Su richiesta del Consultorio Familiare, veniva instaurato dinanzi al Giudice Tutelare il procedimento ex art. 12 della legge 1978/194, finalizzato all’ottenimento dell’autorizzazione a decidere l’interruzione volontaria della gravidanza della minore, ammesso in tutti i casi in cui l’assenso degli esercenti la potestà genitoriale non sia o non possa essere espresso.
Il giudice remittente, ritenuta non manifestamente infondata la questione di legittimità costituzionale dell’articolo in esame, anche in virtù della direttiva europea 98/44/CE, art. 6, che riconosce l’embrione umano, quale soggetto di primario valore assoluto, fin dalla fecondazione, ha sollevato un contrasto tra l’art. 4 della legge 1978/194 e gli articoli, 2, 32 comma 1, 11 e 117 della Costituzione. In particolare, in ossequio al principio di primazia del diritto comunitario sul diritto interno, la nozione di embrione umano, come elaborata dalla Corte di Giustizia dell’Unione Europea, nella decisione del 8 ottobre 2011, deve trovare piena cittadinanza nel nostro ordinamento, sebbene oggetto di intervento della Corte Europea sia costituito dalla direttiva in materia di biotecnologie.
Viene ribadito che nel rispetto della vita anche nella sua forma embrionale, deve essere tutelato l’uomo sin dalla fecondazione.

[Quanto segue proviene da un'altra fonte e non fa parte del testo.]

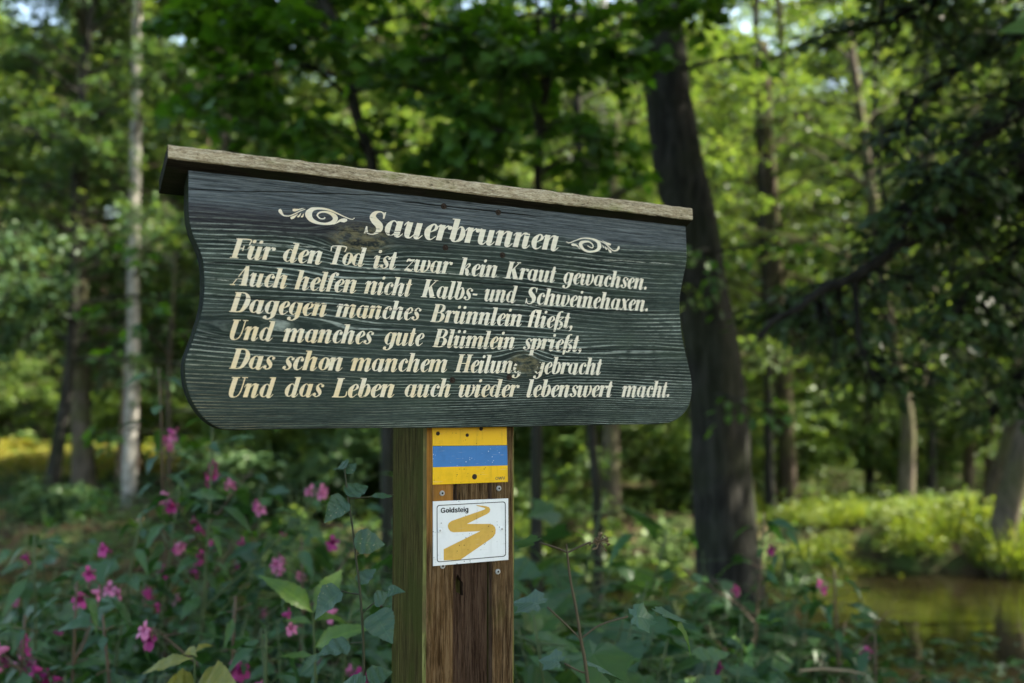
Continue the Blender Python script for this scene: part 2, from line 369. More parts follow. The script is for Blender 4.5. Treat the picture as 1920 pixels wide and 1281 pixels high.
def plankmat(name, ax, dark, mid, light, moss, fr=420., mm=(.4, .62), gap=True, short=.045, hot=None):
    g = G(name); x, y, z = g.xyz(g.obj())
    v = (lambda k, l: g.vec(g.mul(x, l), g.mul(y, k), g.mul(z, k))) if ax == 'x' else (lambda k, l: g.vec(g.mul(x, k), g.mul(y, k), g.mul(z, l)))
    a = g.noise(v(fr, fr * short), 1., 4, .62, .2); c = g.noise(v(fr * .3, fr * .02), 1., 3, .6, .5); o = g.noise(v(22., 9.), 1., 4, .6)
    col = g.mix(g.step(c, .3, .7), dark, mid); col = g.mix(g.mul(g.step(a, .42, .7), .75), col, light)
    if gap: col = g.mix(g.mul(g.step(a, .40, .30), .9), col, tuple(q * .25 for q in dark))
    f2 = g.noise(v(fr * 2.6, fr * short * 3), 1., 3, .7); col = g.mix(g.mul(g.step(f2, .52, .66), .5), col, light); col = g.mix(g.mul(g.step(f2, .46, .34), .6), col, tuple(q * .4 for q in dark))
    if hot: col = g.mix(g.mul(g.step(z, hot[0], hot[1]), g.step(g.noise(v(40., 6.), 1., 3), .3, .5)), col, g.mix(a, (.16, .060, .010), (.40, .20, .05)))
    col = g.mix(g.mul(g.step(o, *mm), .75), col, moss)
    return g.done(g.bsdf(col, .9, .06, g.bump(g.add(a, g.mul(f2, .5)), .9, .002)))
CAPM = plankmat('weathered_cap_wood', 'x', (.20, .155, .10), (.40, .33, .22), (.62, .55, .41), (.17, .19, .06), 340, (.55, .72), short=.22)
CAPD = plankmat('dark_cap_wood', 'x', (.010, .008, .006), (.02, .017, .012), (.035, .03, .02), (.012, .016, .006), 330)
POSTM = plankmat('brown_post_wood', 'z', (.030, .017, .008), (.085, .050, .022), (.18, .122, .066), (.07, .066, .018), 300, (.62, .8))
POSTO = plankmat('orange_post_wood', 'z', (.036, .019, .008), (.095, .054, .022), (.19, .126, .066), (.07, .066, .018), 300, (.62, .8), hot=(bp(800, 1040, PT).z, bp(800, 960, PT).z))
POSTG = plankmat('algae_post_wood', 'z', (.022, .017, .005), (.055, .045, .012), (.10, .088, .028), (.042, .048, .010), 260, (.42, .62))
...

Che la volontaria interruzione della gravidanza genererebbe un vulnus al diritto alla salute, riconosciuto a chiunque possiede una identità giuridicamente rilevante, e quindi anche all’embrione.

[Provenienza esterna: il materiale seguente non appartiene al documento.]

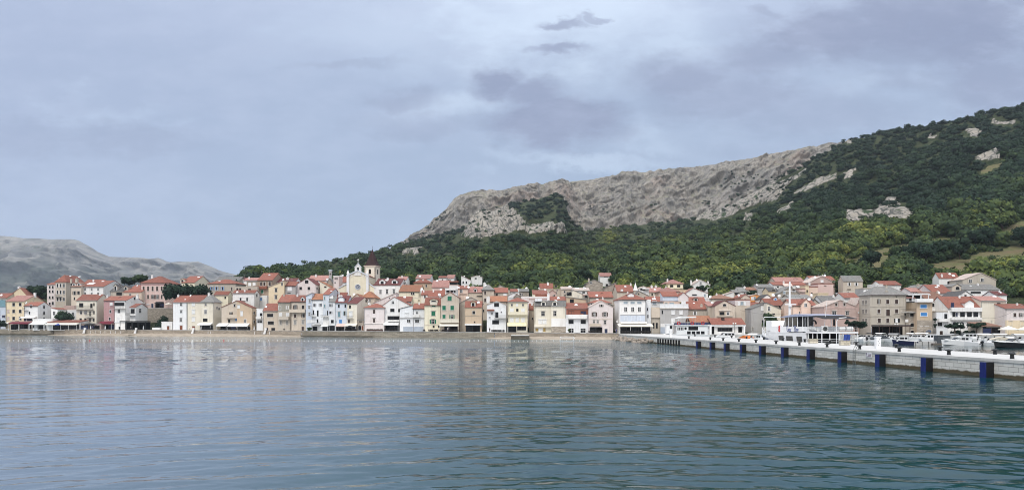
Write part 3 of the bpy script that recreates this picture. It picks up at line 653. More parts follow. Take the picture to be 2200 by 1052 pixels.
m.build('deck', PTOP, pier)
# harbour quay and the ground behind it
m = MB(); QE = [(32.6, 224.5), (50, 224.), (75, 217.), (110, 209.5), (150, 201.), (210, 191.), (330, 170.)]
for X_, Y_ in QE: m.v += [(X_, Y_, -1.5), (X_, Y_, 1.5), (X_ * 1.3, Y_ * 1.3, 1.5)]
for i in range(len(QE) - 1): m.f += [(3*i, 3*i+3, 3*i+4, 3*i+1), (3*i+1, 3*i+4, 3*i+5, 3*i+2)]; m.mi += [0, 0]
tag(m.build('quay', CONC), kind='structure')

# bollards in two rows
IRON = plain('black cast iron', (.02, .022, .022), .45, .3)
def bollard(label, p):
    o = MB().lathe([(.20, 0), (.17, .05), (.15, .30), (.16, .36), (.33, .42), (.31, .48), (.05, .56)], 14).build('bollard', IRON, smooth=False)
    o.location = p; return tag(o, label, 'bollard', 'bollards along the pier')
fr = [1480, 1526, 1553.6, 1587.5, 1624, 1667.4, 1717.5, 1777, 1847, 1932, 2038.6, 2174.5]
frl = ['by the white lamp pillar at the pier root', 'before the tour boat stern', 'before the white restaurant glazing', 'before the orange covered boat', 'beside the white framed boat', 'under the ferry bow rail', 'under the middle ferry cabin window', 'right of the stone bench under the ferry deck', 'just right of the pier ladder', 'between the white pillar and the navy boat', 'in line with the grey box', 'nearest of all']
for x, l in zip(fr, fr and frl): bollard('black bollard, water side row, ' + l, on_line(x, pf, 1.15))
bk = [1493, 1536, 1572, 1604, 1641, 1682, 1729, 1783.5, 1840, 1925.7, 2019.5, 2137.7]
bkl = ['at the tour boat hull', 'at the restaurant door post', 'at the lamp post with two globes', 'at the orange covered boat', 'at the ferry bow', 'at the first ferry cabin window', 'at the ferry side door', 'at the ferry stern rail', 'at the ferry stern corner', 'before the navy hulled boat', 'before the pontoon with the grey box', 'nearest of its row, before the speedboat']
for x, l in zip(bk, bkl): bollard('black bollard, harbour side row, ' + l, on_line(x, pb, -1.1))
# fenders: black rubber block with a blue face pad
RUB = plain('black rubber', (.012, .012, .013), .6, spec=.2); PAD = plain('blue face pad', (.008, .018, .135), .5)
fx = [1505.5, 1535.5, 1566.5, 1602, 1644, 1692.5, 1749, 1817.5, 1900, 2000.6, 2131]
fl_ = ['farthest of the large ones, right after the black posts', 'second after the row of slim black posts', 'below the white restaurant corner', 'below the orange covered boat', 'below the ferry bow rail', 'below the ferry name board', 'below the stone bench', 'just left of the ladder', 'just right of the white sign', 'second nearest', 'nearest and largest in view']
def fender_parts(root):
    MB().box(-.74, -.02, -.28, .28, -.55, 1.28).build('rubber_block', RUB, root)
    p_ = MB().box(-.86, -.743, -.33, .33, -.55, 1.30); p_.build('face_pad', PAD, root)
f0 = None
for x, l in zip(fx, fl_):
    q_ = on_line(x, pf, 0); lab = 'blue faced black fender, ' + l
    if f0 is None: f0 = thing('fender', lab, 'fender', (0, 0, 0), 0, 'fenders along the pier wall'); fender_parts(f0); o = f0
    else: o = copy_tree(f0); o['label'] = lab
    o.location = (q_.x, q_.y, 0); o.rotation_euler = (0, 0, math.radians(3.4))
for i, x in enumerate([1413.6, 1418.5, 1424, 1429.7, 1435.4, 1441, 1446.8, 1452.8, 1458.7]):
    q_ = on_line(x, pf, -.16); o = MB().prism([(-.14, -.2), (.14, -.2), (.14, .2), (-.14, .2)], 'z', -.5, 1.22).cyl((-.15, 0, 1.0), (.15, 0, 1.0), .05).build('fender_post', RUB); o.location = (q_.x, q_.y, 0)
    tag(o, 'slim black rubber fender post, one of nine in a close row at the pier root', 'fender post', 'slim fender posts at the pier root')
# ladder, sign, pillars, stone benches
STEEL = plain('galvanised steel', (.28, .29, .28), .5, .4)
q_ = on_line(1835, pf, -.12); m = MB()
for s_ in (-.24, .24): m.tube([(0, s_, -.9), (0, s_, 1.5), (.25, s_, 2.05), (.55, s_, 1.62)], .028)
for k in range(9): m.cyl((0, -.24, -.75 + k * .28), (0, .24, -.75 + k * .28), .018)
o = m.build('ladder', STEEL); o.location = (q_.x, q_.y, 0); o.rotation_euler = (0, 0, math.radians(3.4)); tag(o, 'grey steel ladder down the pier wall beside a fender', 'ladder')
q_ = on_line(1867, pf, -.03); sg = thing('sign', 'white warning sign with purple lines of text on pier wall', 'sign', (q_.x, q_.y, 1.14), math.radians(3.4))
MB().box(-.04, 0, -.62, .62, -.27, .24).build('board', TRIMW, sg)
INK = plain('purple ink', (.12, .05, .13), .7); m = MB()
for z_, a, b_ in ((.12, -.12, .5), (-.02, -.12, .5), (-.16, -.22, .5)):
    k = a
    m = MB()
    while k < b_:
        l_ = random.uniform(.035, .07); m.box(-.046, -.041, -min(k + l_, b_), -k, z_ - .035, z_ + .035); k += l_ + .018
    m.build('text_line', INK, sg)
m = MB()
for cz in (.10,):
    for k in range(16):
        a0, a1 = 2*math.pi*k/16, 2*math.pi*(k+1)/16
        m.cyl((-.045, .40 + .10*math.cos(a0), cz + .10*math.sin(a0)), (-.045, .40 + .10*math.cos(a1), cz + .10*math.sin(a1)), .018, n=4)
m.box(-.047, -.041, .33, .46, -.17, -.06); m.cyl((-.045, .32, .17), (-.045, .48, .03), .018, n=4)
m.build('pictogram', INK, sg)
def pillar(label, p):
    r_ = thing('service_pillar', label, 'pillar', p)
    MB().box(-.26, .26, -.26, .26, 0, 1.36).build('column', TRIMW, r_); MB().box(-.31, .31, -.31, .31, 1.362, 1.47).build('cap', TRIMW, r_)
    m = MB()
    for k in range(4): m.box(-.08 + .1 * (k % 2), 0 + .1 * (k % 2), -.275, -.262, .35 + k * .24, .46 + k * .24)
    m.build('socket', STEEL, r_)
pillar('white service pillar with sockets standing alone on the pier', on_line(1885.5, pf, 4.6)); pillar('white service pillar on the pier before the tour boat bow', on_line(1441, pf, 2.6))
BST = stonemat('bench stone', (.55, .50, .40), .5, .3)
for x, l in ((1747, 'pale stone block bench on the pier below the air conditioner'), (1815, 'pale stone block bench on the pier at the ferry stern')):
    q_ = on_line(x, pb, -2.6); o = MB().box(-.65, .65, -.3, .3, 0, .62).box(-.72, .72, -.36, .36, .623, .70).build('stone_bench', BST); o.location = q_; tag(o, l, 'bench', 'stone benches on the pier')
# rubble heap at the pier root
ROCK_ = plain('rubble stone', (.30, .255, .21), .95, scale=1.2, var=.4, bump=.08); rv, rf = ICO1
for i in range(62):
    px_r = 1318 + 84 * (i / 62.) + random.uniform(-2, 2); dd = random.random(); s_ = random.uniform(.45, 1.15)
    Yr_ = 224 - 46 * (i / 62.) + random.uniform(-1, 1); q_ = Vector((pf(Yr_) - .25 - dd * 3.2, Yr_ - dd * 1.5, .75 - dd * .95 + random.uniform(-.1, .2)))
    gg = np.random.default_rng(i); vv_ = rv * gg.uniform(.62, 1.1, (len(rv), 1)) * (s_, s_ * .8, s_ * .62)
    o = npmesh('boulder', vv_, [rf], [ROCK_]); o.location = q_; o.rotation_euler = (random.random(), random.random(), random.random() * 6)
    tag(o, 'brown grey boulder in the rubble heap at the pier root', 'boulder', 'boulders of the rubble heap')
# floating line of swimming-area buoys
BW, BR = plain('white buoy', (.8, .8, .8), .5), plain('red buoy', (.5, .05, .04), .5)
b0 = MB().ball((0, 0, 0), .11, .11, .10, 8, 5).build('buoy', BW, smooth=True); tag(b0, 'small white float strung on the swimming area line', 'buoy', 'floats of the swimming line')
first = True
for i in range(128):
    x = 20 + i * 9.6 if i < 120 else 1175 + (i - 120) * 14; y = 731.2 + (x - 600) * .0006 + .4 * math.sin(i * .4); Y_ = EYE * F / (y - HY)
    red = i in (18, 48); o = b0 if first else b0.copy()
    if not first: COL.objects.link(o)
    first = False; o.location = (ray(x) * Y_, Y_, .03)
    if red:
        o.data = o.data.copy(); o.data.materials[0] = BR; o.scale = (2, 2, 2); o['label'] = 'larger red float on the swimming line, ' + ('nearer the tall pink house' if i == 18 else 'off the white beach awnings')
# ------------------------------------------------------------------ houses
GROUP = 'houses of the harbour town'
def solve(P, D, u): return (u * P.y - P.x) / (D.x - u * D.y)
def roof_slab(mb, poly, axis, lo, hi, th=.16, ov=.35, lift=.02):
    """poly: (a, z) points from eave to eave; a slab laid over them"""
    p = [Vector((a, z)) for a, z in poly]
    d0 = (p[0] - p[1]).normalized(); d1 = (p[-1] - p[-2]).normalized()
    p[0] = p[0] + d0 * ov; p[-1] = p[-1] + d1 * ov
    low = [(q.x, q.y + lift) for q in p]; top = [(q.x, q.y + lift + th) for q in p]
    n = len(p); P = (lambda a, z, t: (t, a, z)) if axis == 'x' else (lambda a, z, t: (a, t, z))
    vs = [P(a, z, t) for t in (lo, hi) for a, z in low + top]
    fs = []
    for i in range(n - 1):
        fs += [(i, i+1, 2*n+i+1, 2*n+i), (n+i, 3*n+i, 3*n+i+1, n+i+1), (i, n+i, n+i+1, i+1), (2*n+i, 2*n+i+1, 3*n+i+1, 3*n+i)]
    fs += [(0, 2*n, 3*n, n), (n-1, 2*n-1, 4*n-1, 3*n-1)]
    mb.add(vs, fs)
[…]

Che in ragione dell’osservanza del diritto comunitario, va tutelato l’embrione umano, quale soggetto dotato di autonoma soggettività giuridica.
È intervenuta l’Avvocatura di Stato, che ha concluso per la manifesta inammissibilità della questione, sottolineando l’applicazione nel caso de quo non del principio di primazia del diritto europeo, quanto la teoria dei contro limiti, che sancisce la ritrazione del diritto europeo a fronte dei principi fondamentali dell’ordinamento interno.
La Corte Costituzionale, ritenuto che il Giudice Tutelare è chiamato esclusivamente a valutare che la minore sia in condizioni di libertà morale per decidere, dichiara manifestamente inammissibile la questione.